画面自体はポップな配色とディテール。前半のラブコメテイストに、ドヤ顔をしないコメディ演出のスマートさも楽しい。
とにかくモブキャラたちの顔面の力には何度も笑ってしまった。

しかし、主人公の2人を結びつける「潔癖症」は日常生活を生きる上で「障害」だとしても2人が同じ目線、歩幅で生きる上ではとても重要で、そもそもその「障害」だって…綺麗事を言うわけではなく事実として、個人を個人たらしめる「個性」のひとつであり、アイデンティティの一部である。

そのアイデンティティの激しい共感によって恋が生まれ、強く結びついている美しさには、涙があふれてしまう。

そして、その「障害」を取り払って、シンプルに「同じものを感じ、あるいは見ていた」2人のどちらか一方が同じものを感じられなくなった時点で、それは「普通」という社会に否応なく取り込まれていく残酷を後半はグイグイ描いていく。

自らが抱えているその「障害」だって分かち合えることができればそれは何よりの幸福な時間であったのに、それを「普通」が引き裂くのだ。

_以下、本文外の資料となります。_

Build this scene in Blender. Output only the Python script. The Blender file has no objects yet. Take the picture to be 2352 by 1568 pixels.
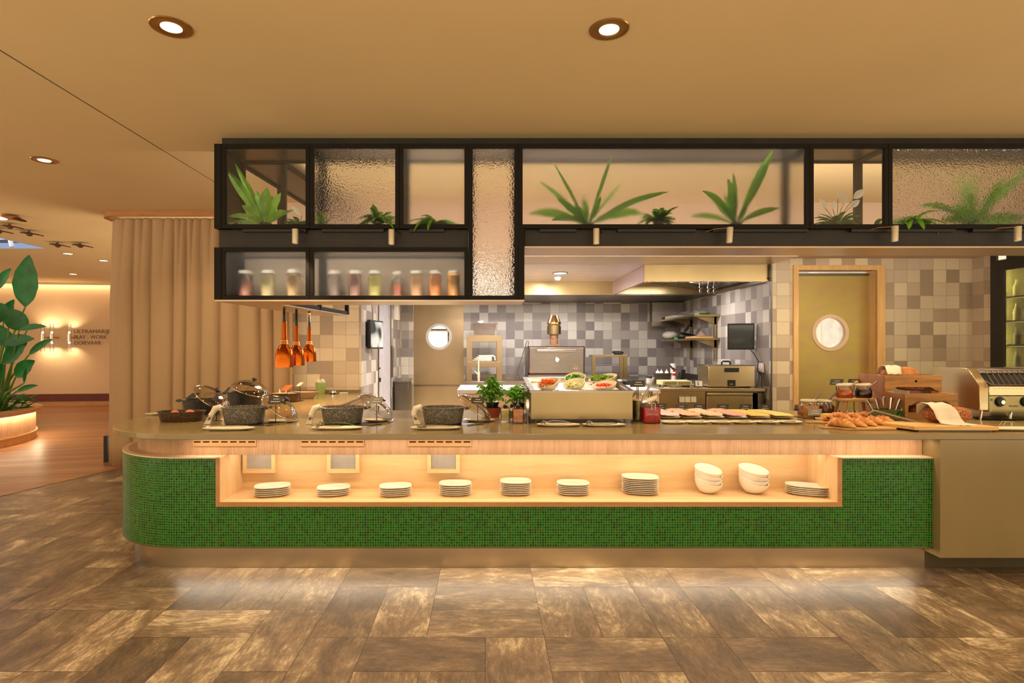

しかしこの映画はそこに留まることをせずさらに深く、容赦なく真理を突きつけてくる。
結末に示されるのは、その共有できなくなった価値観が問題なのではなく。
その「関係の終わり」を幸福の絶頂の中にすら不安として抱え、現実を見つめ続けているのは「女性」の側であり、状況や環境が変われば無自覚にその社会の「普通」に飲み込まれていく不幸は「男性」の側にあるということ。

恋愛関係の終わりは普遍的であっても。
その関係性の中で、どんな時でもシビアさを忘れない女性と、あまりに無邪気で無自覚な男性を浮かび上がらせていて、見事な作品だった。